Meyers Großes Taschenlexikon in 25 Bänden
Tempel
Tempel[lat.] der, Kultbau, i. d. R. Mittelpunkt eines geschlossenen sakralen Bezirks. Alle Hochkulturen brachten charakterist. T.-Anlagen hervor.
Der urspr. aus Holz und Lehmziegeln, später aus Stein errichtete grch. T. bestand in seiner frühesten, dem myken. Megaron entsprechenden Form aus einem rechteckigen, nur vom Eingang her erhellten Raum (Cella), in dem das Götterbild stand, und einer Vorhalle (Pronaos) mit zwei Säulen zw. den über die vordere Schmalseite vorgezogenen Längswänden (Anten-T.; Ante). Bei einer anderen frühen Form des T. (Prostylos) wurde die Vorhalle durch eine vor der Eingangsseite stehende Säulenreihe gebildet. Wenn auch die Rückseite des Anten-T. oder des Prostylos eine vorgeblendete Säulenreihe erhielt, entstand der Doppelanten-T. oder der Amphiprostylos. Schon im 8. Jh. wurden T. mit einer ringsum laufenden Säulenhalle gebaut (Peripteros), später auch mit einer doppelten Säulenreihe (Dipteros). Die Cella wurde durch meist zwei Säulenreihen in Längsschiffe unterteilt. Eine Sonderform war der von Säulen umgebene Rund-T. (Tholos). - Die röm. Baukunst hielt lange am Holzbau fest und am italisch-etrusk. Podiumtempel mit hoher Freitreppe und tiefer Vorhalle. Neue Lösungen fand sie im kuppelüberwölbten Rund-T. (Pantheon); Giebel und Gebälk waren urspr. farbig bemalt. Über den plast. Schmuck Metope, Fries. - Über den Aufbau des antiken T. Säulenordnung; vgl. ferner: griechische Kunst, römische Kunst. - Über die T. in Asien Stupa, Pagode, Zikkurat; in Afrika ägyptische Kunst, Höhlentempel; in Amerika Pyramide.
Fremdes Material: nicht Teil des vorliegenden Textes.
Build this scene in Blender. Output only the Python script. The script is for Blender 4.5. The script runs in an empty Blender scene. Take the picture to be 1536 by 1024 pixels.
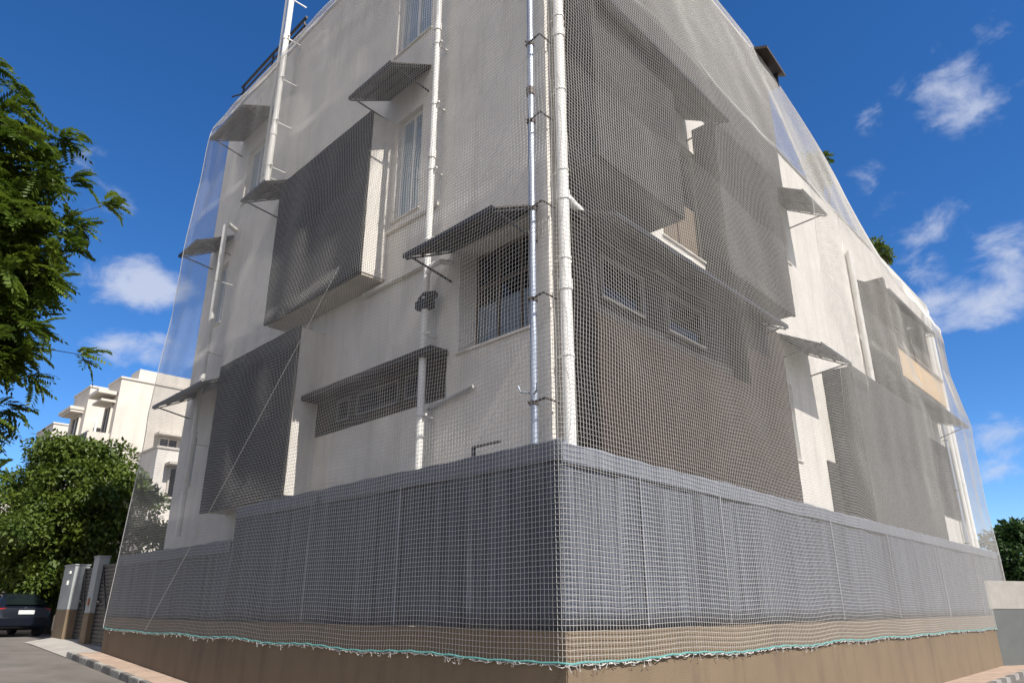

Wahrscheinlich auf phönik. Tradition ging der nur durch bibl. Beschreibungen bekannte T. von Jerusalem zurück, der unter König Salomo als israelit. Hauptheiligtum (Vorhof mit Brandopferaltar, Vorhalle, Hauptraum und Allerheiligstem) errichtet wurde; 587/586 v. Chr. zerstört, nach der babylon. Gefangenschaft 520-516 v. Chr. wieder errichtet (Esra 3-6), von Herodes 19/18 v. Chr. erweitert, von Titus 70 n. Chr. erneut zerstört; nur die Klagemauer blieb erhalten.
Literatur:
Busink, T. A.: Der T. von Jerusalem, 2 Bde. Leiden 1970-80.
Kähler, H.: Der grch. T. Wesen u. Gestalt. Neuausg. Frankfurt am Main 1981.
Kähler, H.: Der röm. T. Raum u. Landschaft. Frankfurt am Main 1982.
Der Alte Orient. Geschichte u. Kultur des alten Vorderasien, hg. v. B. Hrouda. München 1991.